The Environmental Protection Agency and Army Corps of Engineers’ “Waters of the United States” Rule (WOTUS) that was supposed to go into effect on August 28, 2015, was blocked when North Dakota U.S. District Judge Ralph Erickson issued a temporary injunction sought by North Dakota and 12 other states. The rule has faced extreme opposition from Republicans in Congress, farmers and energy companies, among others, citing that the regulation greatly expands the federal government’s authority over water and land and could apply to ditches, streams, wetlands and small isolated bodies of water. The EPA and Army Corps of Engineers, on the other hand, claim the rule will safeguard drinking water and make jurisdictional determinations more predictable.
“Once the rule takes effect, the states will lose their sovereignty over intrastate waters that will then be subject to the scope of the Clean Water Act,” Erickson wrote in his order. “The risk of irreparable harm to the states is both imminent and likely.” Furthermore, Erickson stated that the rules are “arbitrary and capricious,” would cover waters that are “remote and intermittent,” and that the EPA “violated its congressional grant of authority in its promulgation of the rule.”

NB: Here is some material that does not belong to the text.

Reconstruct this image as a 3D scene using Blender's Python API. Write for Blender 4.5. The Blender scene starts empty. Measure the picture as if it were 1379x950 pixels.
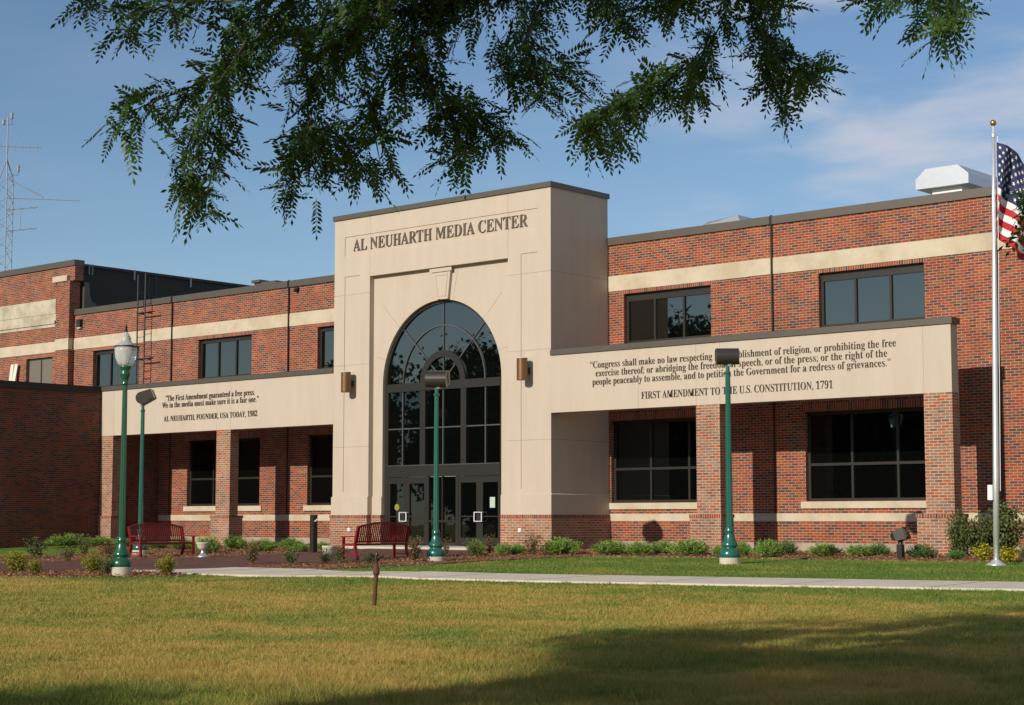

At least 10 lawsuits have been filed in federal district court challenging the rule, including 29 states and 14 agricultural and industry organizations. Michigan has teamed up with Ohio, filing a lawsuit in the South District of Ohio on June 29, 2015 (Case 3 2:15-cv-02467). The Obama administration and the EPA have stated that Erickson’s ruling only applies to the 13 states (Alaska, Arizona, Arkansas, Colorado, Idaho, Missouri, Montana, Nebraska, Nevada, New Mexico, North Dakota, South Dakota and Wyoming) that requested the injunction and that they will enforce the regulation as planned in the remaining 37 states.